Provided data

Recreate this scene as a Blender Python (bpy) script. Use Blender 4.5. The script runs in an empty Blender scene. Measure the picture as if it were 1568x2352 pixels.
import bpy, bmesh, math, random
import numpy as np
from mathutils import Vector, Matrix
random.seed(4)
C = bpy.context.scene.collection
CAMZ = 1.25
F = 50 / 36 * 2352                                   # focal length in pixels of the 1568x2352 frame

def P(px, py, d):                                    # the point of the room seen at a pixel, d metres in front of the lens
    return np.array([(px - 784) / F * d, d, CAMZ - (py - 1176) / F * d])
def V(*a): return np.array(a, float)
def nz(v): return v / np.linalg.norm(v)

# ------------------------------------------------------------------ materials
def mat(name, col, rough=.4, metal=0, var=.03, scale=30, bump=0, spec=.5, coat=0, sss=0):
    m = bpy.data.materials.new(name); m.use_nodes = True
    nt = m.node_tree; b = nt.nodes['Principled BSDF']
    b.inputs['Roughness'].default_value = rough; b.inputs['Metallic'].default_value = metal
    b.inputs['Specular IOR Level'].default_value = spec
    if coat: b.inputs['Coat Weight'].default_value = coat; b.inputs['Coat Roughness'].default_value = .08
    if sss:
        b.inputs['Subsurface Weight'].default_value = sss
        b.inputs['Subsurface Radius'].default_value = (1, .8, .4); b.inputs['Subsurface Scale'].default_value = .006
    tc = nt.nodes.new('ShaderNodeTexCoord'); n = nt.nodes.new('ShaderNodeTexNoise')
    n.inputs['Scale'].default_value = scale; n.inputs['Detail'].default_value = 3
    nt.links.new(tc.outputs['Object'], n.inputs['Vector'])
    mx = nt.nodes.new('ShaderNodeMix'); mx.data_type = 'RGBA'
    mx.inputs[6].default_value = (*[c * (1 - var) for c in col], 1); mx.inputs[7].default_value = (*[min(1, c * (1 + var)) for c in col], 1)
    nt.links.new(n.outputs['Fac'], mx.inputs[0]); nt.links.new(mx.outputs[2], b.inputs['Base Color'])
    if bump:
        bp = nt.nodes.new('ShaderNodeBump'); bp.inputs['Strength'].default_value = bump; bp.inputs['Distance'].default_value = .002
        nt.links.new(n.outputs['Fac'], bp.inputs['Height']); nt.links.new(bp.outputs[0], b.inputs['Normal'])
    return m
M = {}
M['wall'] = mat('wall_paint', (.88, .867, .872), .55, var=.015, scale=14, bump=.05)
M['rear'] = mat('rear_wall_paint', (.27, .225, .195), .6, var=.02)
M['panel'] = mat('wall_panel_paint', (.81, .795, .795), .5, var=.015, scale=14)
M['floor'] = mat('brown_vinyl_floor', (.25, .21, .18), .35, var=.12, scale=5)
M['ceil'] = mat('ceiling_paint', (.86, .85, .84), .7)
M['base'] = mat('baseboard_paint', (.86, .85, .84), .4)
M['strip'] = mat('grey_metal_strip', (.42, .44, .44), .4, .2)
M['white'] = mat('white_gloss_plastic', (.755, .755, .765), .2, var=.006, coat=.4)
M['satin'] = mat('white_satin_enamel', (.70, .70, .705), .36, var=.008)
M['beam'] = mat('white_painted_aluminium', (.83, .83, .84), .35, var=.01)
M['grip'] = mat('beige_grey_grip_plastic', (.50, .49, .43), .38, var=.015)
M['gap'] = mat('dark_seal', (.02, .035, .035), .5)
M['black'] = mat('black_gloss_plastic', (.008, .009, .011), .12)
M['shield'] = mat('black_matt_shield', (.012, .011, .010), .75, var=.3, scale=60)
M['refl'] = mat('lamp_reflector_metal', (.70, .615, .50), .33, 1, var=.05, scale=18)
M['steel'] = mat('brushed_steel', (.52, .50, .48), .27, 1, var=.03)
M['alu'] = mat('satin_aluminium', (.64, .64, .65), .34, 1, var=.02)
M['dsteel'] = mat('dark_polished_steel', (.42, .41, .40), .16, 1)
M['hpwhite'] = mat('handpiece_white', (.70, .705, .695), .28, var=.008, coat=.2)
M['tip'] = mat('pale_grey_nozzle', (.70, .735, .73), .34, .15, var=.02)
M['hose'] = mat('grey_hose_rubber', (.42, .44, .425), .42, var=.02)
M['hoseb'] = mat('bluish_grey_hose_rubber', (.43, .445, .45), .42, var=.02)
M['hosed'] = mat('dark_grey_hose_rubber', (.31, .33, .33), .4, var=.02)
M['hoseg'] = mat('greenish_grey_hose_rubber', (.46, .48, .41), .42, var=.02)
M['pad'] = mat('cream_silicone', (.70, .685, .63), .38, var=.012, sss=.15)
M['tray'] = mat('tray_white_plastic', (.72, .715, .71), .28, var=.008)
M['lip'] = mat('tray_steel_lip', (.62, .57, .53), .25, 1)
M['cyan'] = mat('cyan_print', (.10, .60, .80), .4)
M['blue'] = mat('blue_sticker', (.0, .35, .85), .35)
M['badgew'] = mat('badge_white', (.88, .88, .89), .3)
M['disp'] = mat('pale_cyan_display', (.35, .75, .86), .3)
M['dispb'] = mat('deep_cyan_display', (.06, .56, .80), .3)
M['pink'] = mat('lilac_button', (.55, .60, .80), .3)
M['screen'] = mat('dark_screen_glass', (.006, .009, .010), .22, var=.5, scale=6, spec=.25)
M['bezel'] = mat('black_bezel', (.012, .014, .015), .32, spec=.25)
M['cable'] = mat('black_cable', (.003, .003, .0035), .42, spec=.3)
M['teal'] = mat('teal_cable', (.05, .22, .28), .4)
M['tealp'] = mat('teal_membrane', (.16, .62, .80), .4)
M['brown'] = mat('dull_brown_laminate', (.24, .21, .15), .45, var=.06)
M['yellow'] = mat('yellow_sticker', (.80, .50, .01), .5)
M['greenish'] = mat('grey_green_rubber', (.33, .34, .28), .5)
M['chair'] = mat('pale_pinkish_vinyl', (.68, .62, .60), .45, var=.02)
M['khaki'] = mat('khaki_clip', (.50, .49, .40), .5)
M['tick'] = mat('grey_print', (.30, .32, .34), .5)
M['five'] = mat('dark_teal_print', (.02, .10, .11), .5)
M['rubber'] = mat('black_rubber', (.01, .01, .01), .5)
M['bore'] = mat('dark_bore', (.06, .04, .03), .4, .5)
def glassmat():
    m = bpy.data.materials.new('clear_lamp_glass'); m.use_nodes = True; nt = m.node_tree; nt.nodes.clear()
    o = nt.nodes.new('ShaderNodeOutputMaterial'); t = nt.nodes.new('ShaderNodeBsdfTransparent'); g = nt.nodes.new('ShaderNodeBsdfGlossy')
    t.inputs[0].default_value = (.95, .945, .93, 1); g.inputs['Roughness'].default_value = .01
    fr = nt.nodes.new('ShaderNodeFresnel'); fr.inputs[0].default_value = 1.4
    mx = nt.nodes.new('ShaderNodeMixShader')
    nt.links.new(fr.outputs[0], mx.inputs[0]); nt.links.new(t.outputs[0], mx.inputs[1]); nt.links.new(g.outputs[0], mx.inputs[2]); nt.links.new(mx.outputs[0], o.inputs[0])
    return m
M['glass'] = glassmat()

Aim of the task
Answer with one number only: how many lines above contain the word "pixels".

Response to this task
2